The question I left Pan's Labyrinth asking myself was, was it necessary for me to see that?  Are scenes depicting sadism and suffering essential in some contexts and gratuitous in others?  Are there directors who are demanding that we acknowledge what is happening in the world by forcing images of graphic violence on us?  Is it a moral call to witness or just a case of pushing the envelope in an increasingly desensitized world?  By placing extreme violence in a meaningful context are we glorifying it?  Do we glorify it by acknowledging its transformative power—a truth about violence that is also at the heart of religion?
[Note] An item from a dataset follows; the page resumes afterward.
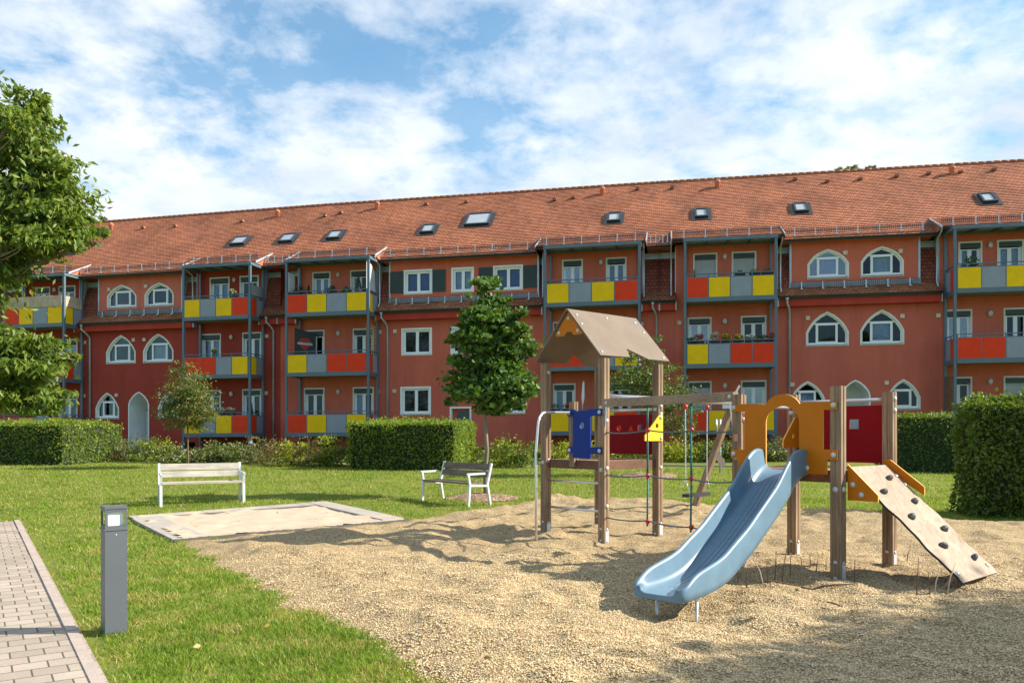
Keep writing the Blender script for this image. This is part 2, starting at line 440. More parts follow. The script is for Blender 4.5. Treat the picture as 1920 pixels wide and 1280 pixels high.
def arch_window(house, v, P, cur=None, tilt=False):
    r = (P[0][0], P[-1][0], P[0][1], max(z for _, z in P)); w = r[1]-r[0]; h = r[3]-r[2]
    mb = MB(Wm)
    mb.ring(inset(P, -.075), P, v-.022, v-.002, 0)
    f = v+.10
    inn = inset(P, .045); mb.ring(P, inn, f, f+.06, 1)
    zt = r[2]+h*(.73 if h < 1.3 and w > 1.5 else .66); a = r[0]+w*.235; b = r[0]+w*.765
    mb.box(r[0]+.04, r[1]-.04, f+.002, f+.058, r[2]+.045, r[2]+.09, 1)
    mb.box(a-.024, a+.024, f+.003, f+.057, r[2]+.09, zt, 1); mb.box(b-.024, b+.024, f+.003, f+.057, r[2]+.09, zt, 1)
    mb.box(a-.03-(.08*w if w > 1.5 else .02), b+.03+(.08*w if w > 1.5 else .02), f+.004, f+.056, zt, zt+.058, 1)
    mb.ring(rect(a+.024, b-.024, r[2]+.09, zt), rect(a+.068, b-.068, r[2]+.14, zt-.045), f-.015, f+.05, 1)
    o = mb.build('window', [M_trim, M_frame], house)
    g = MB(Wm); g.prism(inset(P, .04), f+.030, f+.036); g.build('pane', M_glass if cur != 'b' else M_glassb, o)
    s = MB(Wm); s.box(r[0]-.03, r[1]+.03, v-.07, v+.10, r[2]-.035, r[2]-.004); s.build('sill', M_sill, o)
    if cur: curtain(o, a, b, r[2]+.1, zt, f+.12, {'w': M_curt, 'b': M_curtb, 'g': M_blind}[cur])
    return o
def rect_window(house, v, u0, u1, z0, z1, cur=None, shutters=(), single=False):
    P = rect(u0, u1, z0, z1); mb = MB(Wm)
    mb.ring(inset(P, -.085), P, v-.025, v-.002, 0)
    f = v+.10; mb.ring(P, inset(P, .06), f, f+.06, 1)
    if not single:
        c = (u0+u1)/2; mb.box(c-.038, c+.038, f-.008, f+.058, z0+.06, z1-.06, 1)
        for a, b in ((u0+.06, c-.038), (c+.038, u1-.06)):
            mb.ring(rect(a, b, z0+.06, z1-.06), rect(a+.035, b-.035, z0+.10, z1-.095), f-.004, f+.05, 1)
    o = mb.build('window', [M_white, M_frame], house)
    g = MB(Wm); g.box(u0+.05, u1-.05, f+.030, f+.036, z0+.05, z1-.05); g.build('pane', M_glass, o)
    s = MB(Wm); s.box(u0-.05, u1+.05, v-.08, v+.10, z0-.04, z0-.004); s.build('sill', M_white, o)
    for a, b in shutters:
        q = MB(Wm); q.box(a, b, v-.055, v-.012, z0+.02, z1+.02)
        q.ring(rect(a+.0, b, z0+.02, z1+.02), rect(a+.07, b-.07, z0+.10, z1-.06), v-.072, v-.055)
        k = z0+.12
        while k < z1-.1: q.box(a+.07, b-.07, v-.064, v-.055, k, k+.03); k += .055
        q.build('shutter', M_teal, o)
    if cur: curtain(o, u0+.08, u1-.08, z0+.06, z1-.06, f+.12, {'w': M_curt, 'b': M_curtb, 'g': M_blind}[cur])
    return o
def balcony_door(house, v, u0, u1, zf, zt, roll=0, cur=None, bright=False):
    P = rect(u0+.07, u1-.07, zf, zt-.07); a, b, c, d = u0+.07, u1-.07, zf, zt-.07
    mb = MB(Wm)
    mb.box(u0, a, v-.02, v-.002, zf, zt); mb.box(b, u1, v-.02, v-.002, zf, zt); mb.box(a, b, v-.0205, v-.002, d, zt)
    f = v+.10; mb.ring(P, inset(P, .055), f, f+.06, 1)
    mid = (a+b)/2; mb.box(mid-.035, mid+.035, f-.006, f+.055, c+.05, d-.24, 1)
    for p, q in ((a+.055, mid-.035), (mid+.035, b-.055)):
        mb.ring(rect(p, q, c+.06, d-.24), rect(p+.045, q-.045, c+.14, d-.29), f-.003, f+.05, 1)
    o = mb.build('balcony_door', [M_trim, M_frame], house)
    g = MB(Wm); g.box(a+.05, b-.05, f+.028, f+.034, c+.05, d-.05); g.build('pane', M_glassb if bright else M_glass, o)
    s = MB(Wm); s.box(a+.004, b-.004, v-.05, v+.09, d-.21, d-.004); s.build('shutter_box', M_box, o)
    if roll:
        r = MB(Wm); z = d-.21; bot = d-.21-roll*(d-.21-zf)
        while z-.045 > bot:
            r.box(a+.01, b-.01, v+.055, v+.075, z-.045, z-.008); r.box(a+.01, b-.01, v+.062, v+.068, z-.008, z); z -= .045
        r.build('roller_shutter', M_roll, o)
    if cur: curtain(o, a+.05, a+.05+(b-a)*(.9 if cur == 'w' else .4), c+.1, d-.3, f+.10, M_curt)
    return o

# ------------------------------------------------------------------ roof pieces
def tile_patch(mb, u0, u1, prof, m=0, course=.165, lift=.022):
    """courses of tiles along a profile [(v,z)...] from eave to top, one overlapping strip per course"""
    us = [u0]+[float(k) for k in range(math.floor(u0)+1, math.ceil(u1))]+[u1]
    us = [x for i, x in enumerate(us) if i == 0 or x-us[i-1] > 1e-6]
    acc = 0
    for (va, za), (vb, zb) in zip(prof[:-1], prof[1:]):
        L = math.hypot(vb-va, zb-za); n = max(1, round(L/course)); tv, tz = (vb-va)/L, (zb-za)/L; nv, nz = -tz, tv
        for k in range(n):
            s0, s1 = L*k/n, L*(k+1)/n
            p0 = (va+tv*s0+nv*lift, za+tz*s0+nz*lift); p1 = (va+tv*s1+nv*.002, za+tz*s1+nz*.002); pb = (va+tv*s0+nv*.0, za+tz*s0+nz*.0)
            r0 = acc+k*course; V = []; F = []; uv = []
            for u in us: V += [(u, *pb), (u, *p0), (u, *p1)]
            for i in range(len(us)-1):
                a = 3*i
                F.append((a+1, a+4, a+5, a+2)); uv.append([(us[i], r0+.012), (us[i+1], r0+.012), (us[i+1], r0+course), (us[i], r0+course)])
                F.append((a, a+3, a+4, a+1)); uv.append([(us[i], r0+.004), (us[i+1], r0+.004), (us[i+1], r0+.014), (us[i], r0+.014)])
            mb.add(V, F, m, False, uv)
        acc += n*course
def snow_guard(house, u0, u1, v, z, h=.2, mz=None):
    mb = MB(Wm); n = int((u1-u0)/.075)
    for i in range(n+1):
        u = u0+(u1-u0)*i/n; mb.box(u-.009, u+.009, v-.006, v+.006, z, z+h)
    for zz in (z, z+h*.5, z+h-.012):
        mb.box(u0, u1, v-.010, v+.010, zz, zz+.022, 0, max(1, int(u1-u0)))
    k = max(2, round((u1-u0)/.85))
    for i in range(k):
        u = u0+(u1-u0)*(i+.5)/k; mb.box(u-.02, u+.02, v-.035, v+.0, z-.12, z+h+.02, 1); mb.box(u-.05, u+.05, v-.12, v+.12, z-.13, z-.10, 1)
    return mb.build('snow_guard', [M_dark, M_galv], house)
def gutter(house, u0, u1, v, z, r=.06):
    n = max(1, int(u1-u0)); mb = MB(Wm); V = []; F = []
    for i in range(n+1):
        u = u0+(u1-u0)*i/n
        for k in range(7):
            t = math.pi*k/6; V.append((u, v-r*math.cos(t), z-r*math.sin(t)))
        V.append((u, v-r-.008, z+.012))
    for i in range(n):
        for k in range(6): F.append((i*8+k, i*8+k+1, i*8+9+k, i*8+8+k))
        F.append((i*8+7, i*8, i*8+8, i*8+15))
    F += [tuple(range(7)), tuple(n*8+k for k in range(7))]
    mb.add(V, F, 0, True); mb.box(u0, u1, v+r-.01, v+r+.012, z-.10, z+.01, 0, n)
    return mb.build('gutter', M_dark, house)
def downpipe(house, u, v, ztop, zbot=.5, v0=1.0, z0=7.33, mt=None):
    mb = MB(Wm); mb.tube([(u, v0, z0), (u, v0, z0-.22), (u+.12, (v0+v)/2, z0-.42), (u+.16, v, z0-.62), (u+.16, v, zbot)], .048, 8)
    mb.tube([(u, v0, z0+.02), (u, v0, z0-.12)], [.085, .05], 8)
    z = z0-1.2
    while z > 1: mb.tube([(u+.16, v, z), (u+.16, v, z-.03)], .056, 8); z -= 1.9
    return mb.build('downpipe', mt or M_zinc, house)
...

Is it wrongheaded to deny the role of pain and loss in spiritual transcendence?

There are earthier questions that violence honestly depicted prompts, too, about the inescapable relationship between our physical and spiritual selves, which we feel most keenly in love and violence.  Pan's Labyrinth touches on these of necessity.  The implications of age and gender—how we are made vulnerable by these things, particularly in violent times, is another theme the film explores in some depth. 

Some reviewers have gotten hung up on the ending, and the question of whether Ofelia's vision was "real" or not.  This seems an important distinction for many moviegoers.  Bruno Bettelheim's idea was that fairy tales, far from being airy escapism, teach us "that a struggle against severe difficulties in life is unavoidable, is an intrinsic part of human existence - but that if one does not shy away, but steadfastly meets unexpected and often unjust hardships, one masters all obstacles and at the end emerges victorious." 

And by Bettelheim's definition, Pan's Labyrinth is a pretty much by-the-book, good old-fashioned fairy tale.  In the end Ofelia masters the obstacles and claims her kingdom.  There is no ambiguity about this, and to debate, as some reviewers (I'm thinking of Dave Wildman's ham-handed review in The Dig here) have, whether "it’s either the triumph of the soul or a terrible human tragedy," is to miss the boat entirely. 

It is both.  It is emphatically both.